Ofcom, the UK telecoms regulator, is to go ahead and defy the EU over its policy
of enabling operators to recover the cost of their 3G licenses, according to a
report in the FT.
The dispute centres around how much the mobile operators can charge each other
for 'terminating' (connecting) calls made to their mobile networks.
Basically the EU's argument is that these termination charges are too high
because they are based on historic costs – what the operators had to pay for the
licences in the first place. Instead the EU wants the charges to be based on
current costs for running a 3G network.
The EU's view is too simplistic, of course. Governments of countries such as the
UK and Germany charged an absolute fortune for the 3G licences.

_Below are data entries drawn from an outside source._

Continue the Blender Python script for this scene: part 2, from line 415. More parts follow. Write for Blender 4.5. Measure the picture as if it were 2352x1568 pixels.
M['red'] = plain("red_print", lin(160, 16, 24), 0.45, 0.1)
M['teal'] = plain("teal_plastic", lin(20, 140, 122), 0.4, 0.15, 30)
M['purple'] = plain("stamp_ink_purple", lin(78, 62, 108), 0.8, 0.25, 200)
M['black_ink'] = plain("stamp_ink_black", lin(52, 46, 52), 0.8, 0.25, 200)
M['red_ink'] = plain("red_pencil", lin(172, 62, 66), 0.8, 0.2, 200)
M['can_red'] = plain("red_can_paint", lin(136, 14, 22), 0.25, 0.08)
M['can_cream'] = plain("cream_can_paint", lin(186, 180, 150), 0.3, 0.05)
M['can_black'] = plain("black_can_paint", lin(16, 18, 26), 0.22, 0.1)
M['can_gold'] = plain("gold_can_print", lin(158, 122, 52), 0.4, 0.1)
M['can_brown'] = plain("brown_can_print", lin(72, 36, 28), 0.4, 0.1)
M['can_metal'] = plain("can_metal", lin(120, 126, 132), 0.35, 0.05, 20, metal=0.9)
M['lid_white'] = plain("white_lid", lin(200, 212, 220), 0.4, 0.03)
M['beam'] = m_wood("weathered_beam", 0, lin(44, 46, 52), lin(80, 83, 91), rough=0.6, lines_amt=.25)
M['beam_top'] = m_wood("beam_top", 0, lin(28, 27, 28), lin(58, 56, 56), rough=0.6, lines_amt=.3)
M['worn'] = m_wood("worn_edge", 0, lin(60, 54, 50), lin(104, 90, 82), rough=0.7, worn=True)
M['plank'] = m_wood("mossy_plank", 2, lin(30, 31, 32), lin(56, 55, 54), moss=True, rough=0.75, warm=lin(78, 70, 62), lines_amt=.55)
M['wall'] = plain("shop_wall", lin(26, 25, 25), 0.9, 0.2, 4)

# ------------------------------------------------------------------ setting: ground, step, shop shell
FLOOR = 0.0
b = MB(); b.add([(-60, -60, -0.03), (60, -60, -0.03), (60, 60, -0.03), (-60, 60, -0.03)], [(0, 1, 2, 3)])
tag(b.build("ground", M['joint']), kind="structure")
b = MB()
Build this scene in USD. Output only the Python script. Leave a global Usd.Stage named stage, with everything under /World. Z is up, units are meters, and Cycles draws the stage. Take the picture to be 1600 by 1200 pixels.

In some EU
countries the licences were awarded for free and in others they were awarded as
the result of a 'beauty contest'.
So to try to insist that there is a 'true' cost for operating a 3G mobile
network across the entire EU is patently absurd. Mobile Insight wonders whether this move will set a precedent for another
EU vs Ofcom battle – namely over the high cost of roaming charges when
subscribers travel outside of their home market.
Roaming charges are well known to be a tithe the mobile operators place on their
subscribers to recover the cost of the 3G licences. Especially as the predicted
huge rise in revenues from data services over 3G never actually appeared.